**DATASET**.
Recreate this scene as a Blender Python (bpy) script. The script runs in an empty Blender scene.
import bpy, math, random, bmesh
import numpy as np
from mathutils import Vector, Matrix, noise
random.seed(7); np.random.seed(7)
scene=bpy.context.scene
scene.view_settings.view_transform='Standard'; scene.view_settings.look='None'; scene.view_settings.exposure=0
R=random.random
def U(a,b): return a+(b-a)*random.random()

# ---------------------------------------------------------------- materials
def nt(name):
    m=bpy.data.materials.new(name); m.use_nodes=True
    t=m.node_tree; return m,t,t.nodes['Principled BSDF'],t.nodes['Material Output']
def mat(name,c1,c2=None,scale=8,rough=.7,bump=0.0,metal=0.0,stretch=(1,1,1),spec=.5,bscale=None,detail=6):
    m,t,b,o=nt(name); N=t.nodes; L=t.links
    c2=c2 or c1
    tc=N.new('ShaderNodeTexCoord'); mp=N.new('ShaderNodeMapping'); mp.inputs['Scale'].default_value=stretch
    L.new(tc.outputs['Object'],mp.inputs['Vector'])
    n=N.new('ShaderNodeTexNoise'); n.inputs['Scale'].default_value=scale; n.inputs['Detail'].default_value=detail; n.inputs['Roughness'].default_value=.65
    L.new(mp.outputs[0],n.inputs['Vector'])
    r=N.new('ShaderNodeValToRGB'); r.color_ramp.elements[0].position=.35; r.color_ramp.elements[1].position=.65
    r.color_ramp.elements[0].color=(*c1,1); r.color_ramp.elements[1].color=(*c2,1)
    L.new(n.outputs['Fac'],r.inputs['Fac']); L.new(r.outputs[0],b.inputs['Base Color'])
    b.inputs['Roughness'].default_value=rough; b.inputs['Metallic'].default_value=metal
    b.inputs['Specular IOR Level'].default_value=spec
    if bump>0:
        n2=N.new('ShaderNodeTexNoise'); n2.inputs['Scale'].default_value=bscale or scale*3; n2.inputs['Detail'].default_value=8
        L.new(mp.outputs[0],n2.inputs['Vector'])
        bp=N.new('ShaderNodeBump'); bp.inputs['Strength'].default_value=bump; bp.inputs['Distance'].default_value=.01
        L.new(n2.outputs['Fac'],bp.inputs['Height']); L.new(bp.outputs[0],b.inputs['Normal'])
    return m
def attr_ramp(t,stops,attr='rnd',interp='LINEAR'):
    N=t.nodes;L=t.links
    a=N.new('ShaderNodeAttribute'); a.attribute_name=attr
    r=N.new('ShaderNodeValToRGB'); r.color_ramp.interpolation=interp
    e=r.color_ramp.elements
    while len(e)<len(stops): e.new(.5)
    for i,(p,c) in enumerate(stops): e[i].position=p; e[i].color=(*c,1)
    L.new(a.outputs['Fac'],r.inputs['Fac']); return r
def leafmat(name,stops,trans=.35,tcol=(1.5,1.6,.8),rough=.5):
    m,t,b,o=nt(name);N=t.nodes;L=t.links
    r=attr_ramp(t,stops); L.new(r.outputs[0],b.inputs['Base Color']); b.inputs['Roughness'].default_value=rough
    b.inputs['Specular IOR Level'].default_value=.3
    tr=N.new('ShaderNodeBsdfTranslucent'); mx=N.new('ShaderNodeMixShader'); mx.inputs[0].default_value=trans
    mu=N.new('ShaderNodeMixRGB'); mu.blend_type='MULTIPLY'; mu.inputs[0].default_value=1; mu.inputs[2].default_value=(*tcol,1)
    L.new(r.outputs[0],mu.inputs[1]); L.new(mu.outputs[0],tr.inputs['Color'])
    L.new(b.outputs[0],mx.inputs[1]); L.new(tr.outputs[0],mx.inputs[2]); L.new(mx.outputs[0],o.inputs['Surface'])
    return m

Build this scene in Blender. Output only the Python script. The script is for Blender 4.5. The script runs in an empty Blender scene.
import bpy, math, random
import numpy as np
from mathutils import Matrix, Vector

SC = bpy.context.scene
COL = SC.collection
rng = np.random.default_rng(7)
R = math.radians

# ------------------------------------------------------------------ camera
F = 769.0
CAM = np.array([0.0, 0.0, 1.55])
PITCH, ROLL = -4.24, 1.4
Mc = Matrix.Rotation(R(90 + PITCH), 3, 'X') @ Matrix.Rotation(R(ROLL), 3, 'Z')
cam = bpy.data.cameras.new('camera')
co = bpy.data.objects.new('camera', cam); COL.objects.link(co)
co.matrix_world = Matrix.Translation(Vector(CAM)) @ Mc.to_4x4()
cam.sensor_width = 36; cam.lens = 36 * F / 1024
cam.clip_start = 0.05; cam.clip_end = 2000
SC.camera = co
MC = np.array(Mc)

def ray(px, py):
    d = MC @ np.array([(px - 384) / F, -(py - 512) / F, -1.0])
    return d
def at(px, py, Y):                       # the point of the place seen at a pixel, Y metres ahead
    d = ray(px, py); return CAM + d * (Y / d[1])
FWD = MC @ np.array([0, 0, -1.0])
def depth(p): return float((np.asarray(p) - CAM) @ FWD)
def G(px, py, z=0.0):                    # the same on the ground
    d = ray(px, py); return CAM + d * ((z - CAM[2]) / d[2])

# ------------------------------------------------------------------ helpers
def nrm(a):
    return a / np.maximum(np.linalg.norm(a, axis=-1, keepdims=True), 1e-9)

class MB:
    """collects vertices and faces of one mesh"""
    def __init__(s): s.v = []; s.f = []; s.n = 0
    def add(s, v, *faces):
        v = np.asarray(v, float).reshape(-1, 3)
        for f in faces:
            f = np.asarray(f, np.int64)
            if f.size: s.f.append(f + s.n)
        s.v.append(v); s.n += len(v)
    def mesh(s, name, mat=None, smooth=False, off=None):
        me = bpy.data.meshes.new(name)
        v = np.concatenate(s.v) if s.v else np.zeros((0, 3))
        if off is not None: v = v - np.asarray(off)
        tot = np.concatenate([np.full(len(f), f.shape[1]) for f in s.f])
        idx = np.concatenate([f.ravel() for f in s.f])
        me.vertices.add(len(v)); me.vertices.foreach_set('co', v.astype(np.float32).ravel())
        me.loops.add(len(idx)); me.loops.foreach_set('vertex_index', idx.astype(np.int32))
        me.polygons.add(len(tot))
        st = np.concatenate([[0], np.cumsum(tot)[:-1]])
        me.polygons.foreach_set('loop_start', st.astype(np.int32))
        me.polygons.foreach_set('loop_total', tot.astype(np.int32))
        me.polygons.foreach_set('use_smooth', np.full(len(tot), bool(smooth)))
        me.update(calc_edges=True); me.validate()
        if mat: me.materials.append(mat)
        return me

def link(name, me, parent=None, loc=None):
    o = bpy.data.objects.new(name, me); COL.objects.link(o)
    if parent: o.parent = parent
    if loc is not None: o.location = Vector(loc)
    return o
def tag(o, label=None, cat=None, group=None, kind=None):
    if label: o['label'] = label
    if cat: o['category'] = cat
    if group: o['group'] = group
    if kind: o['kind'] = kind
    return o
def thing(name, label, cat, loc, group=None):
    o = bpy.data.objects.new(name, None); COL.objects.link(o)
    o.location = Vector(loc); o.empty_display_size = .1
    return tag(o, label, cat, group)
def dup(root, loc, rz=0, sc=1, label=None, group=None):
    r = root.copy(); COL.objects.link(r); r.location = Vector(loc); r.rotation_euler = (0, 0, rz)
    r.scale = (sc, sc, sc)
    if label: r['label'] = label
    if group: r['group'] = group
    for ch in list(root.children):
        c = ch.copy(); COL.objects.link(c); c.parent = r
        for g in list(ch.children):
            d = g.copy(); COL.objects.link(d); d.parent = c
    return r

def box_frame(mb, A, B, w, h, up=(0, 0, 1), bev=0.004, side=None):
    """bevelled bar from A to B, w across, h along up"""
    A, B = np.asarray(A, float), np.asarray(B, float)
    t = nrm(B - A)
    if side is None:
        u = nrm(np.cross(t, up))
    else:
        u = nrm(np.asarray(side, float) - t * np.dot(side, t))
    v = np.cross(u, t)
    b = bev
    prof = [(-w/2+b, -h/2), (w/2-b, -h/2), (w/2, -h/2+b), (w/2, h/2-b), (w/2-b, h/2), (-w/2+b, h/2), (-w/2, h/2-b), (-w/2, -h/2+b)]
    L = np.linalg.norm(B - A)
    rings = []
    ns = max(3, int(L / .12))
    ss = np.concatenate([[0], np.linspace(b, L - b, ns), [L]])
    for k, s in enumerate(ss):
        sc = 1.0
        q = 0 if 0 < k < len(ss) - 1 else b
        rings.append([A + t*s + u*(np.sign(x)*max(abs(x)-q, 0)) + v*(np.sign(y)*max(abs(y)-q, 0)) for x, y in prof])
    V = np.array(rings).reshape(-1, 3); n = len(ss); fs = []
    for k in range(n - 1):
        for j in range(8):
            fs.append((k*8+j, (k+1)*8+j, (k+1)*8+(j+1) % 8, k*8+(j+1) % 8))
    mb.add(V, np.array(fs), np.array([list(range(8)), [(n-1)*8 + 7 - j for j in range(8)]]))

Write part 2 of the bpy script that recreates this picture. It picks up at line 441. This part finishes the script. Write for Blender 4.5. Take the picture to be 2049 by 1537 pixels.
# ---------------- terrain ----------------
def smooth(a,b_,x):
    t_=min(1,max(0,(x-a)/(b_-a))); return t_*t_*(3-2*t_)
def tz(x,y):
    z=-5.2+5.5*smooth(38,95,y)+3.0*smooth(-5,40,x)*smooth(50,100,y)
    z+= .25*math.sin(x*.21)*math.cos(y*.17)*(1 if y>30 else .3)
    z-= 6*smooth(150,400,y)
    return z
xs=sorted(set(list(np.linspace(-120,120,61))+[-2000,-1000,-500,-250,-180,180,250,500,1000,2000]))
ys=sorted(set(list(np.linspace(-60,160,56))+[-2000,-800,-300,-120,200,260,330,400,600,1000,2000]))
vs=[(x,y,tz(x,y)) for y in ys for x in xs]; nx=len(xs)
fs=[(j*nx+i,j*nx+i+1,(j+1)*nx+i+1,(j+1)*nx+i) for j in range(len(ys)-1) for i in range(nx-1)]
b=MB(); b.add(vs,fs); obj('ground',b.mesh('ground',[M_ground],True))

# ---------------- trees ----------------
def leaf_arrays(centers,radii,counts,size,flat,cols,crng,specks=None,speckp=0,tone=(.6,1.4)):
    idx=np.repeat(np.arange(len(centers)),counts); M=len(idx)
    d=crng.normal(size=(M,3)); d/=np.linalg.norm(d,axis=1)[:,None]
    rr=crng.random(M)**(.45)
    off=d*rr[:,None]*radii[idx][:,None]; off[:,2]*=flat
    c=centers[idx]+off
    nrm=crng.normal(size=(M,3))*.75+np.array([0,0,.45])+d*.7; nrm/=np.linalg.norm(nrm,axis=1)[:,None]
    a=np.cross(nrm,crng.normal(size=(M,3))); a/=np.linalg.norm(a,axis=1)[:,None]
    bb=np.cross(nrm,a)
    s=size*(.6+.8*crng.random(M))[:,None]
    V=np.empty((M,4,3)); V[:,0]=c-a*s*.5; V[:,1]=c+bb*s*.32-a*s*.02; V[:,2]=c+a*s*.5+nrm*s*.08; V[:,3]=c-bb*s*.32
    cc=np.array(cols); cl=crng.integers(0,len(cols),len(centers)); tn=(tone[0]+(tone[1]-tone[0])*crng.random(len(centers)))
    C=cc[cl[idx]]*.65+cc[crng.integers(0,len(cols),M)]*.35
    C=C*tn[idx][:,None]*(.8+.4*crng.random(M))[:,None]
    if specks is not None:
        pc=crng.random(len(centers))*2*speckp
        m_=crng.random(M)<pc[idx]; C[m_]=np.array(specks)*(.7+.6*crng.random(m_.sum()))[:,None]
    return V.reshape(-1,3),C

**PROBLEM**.
Repeat the records above line by line, from the first line through the line that contains "def U(a,b): return a+(b-a)*random.random()".

**RESULT**.
Recreate this scene as a Blender Python (bpy) script. The script runs in an empty Blender scene.
import bpy, math, random, bmesh
import numpy as np
from mathutils import Vector, Matrix, noise
random.seed(7); np.random.seed(7)
scene=bpy.context.scene
scene.view_settings.view_transform='Standard'; scene.view_settings.look='None'; scene.view_settings.exposure=0
R=random.random
def U(a,b): return a+(b-a)*random.random()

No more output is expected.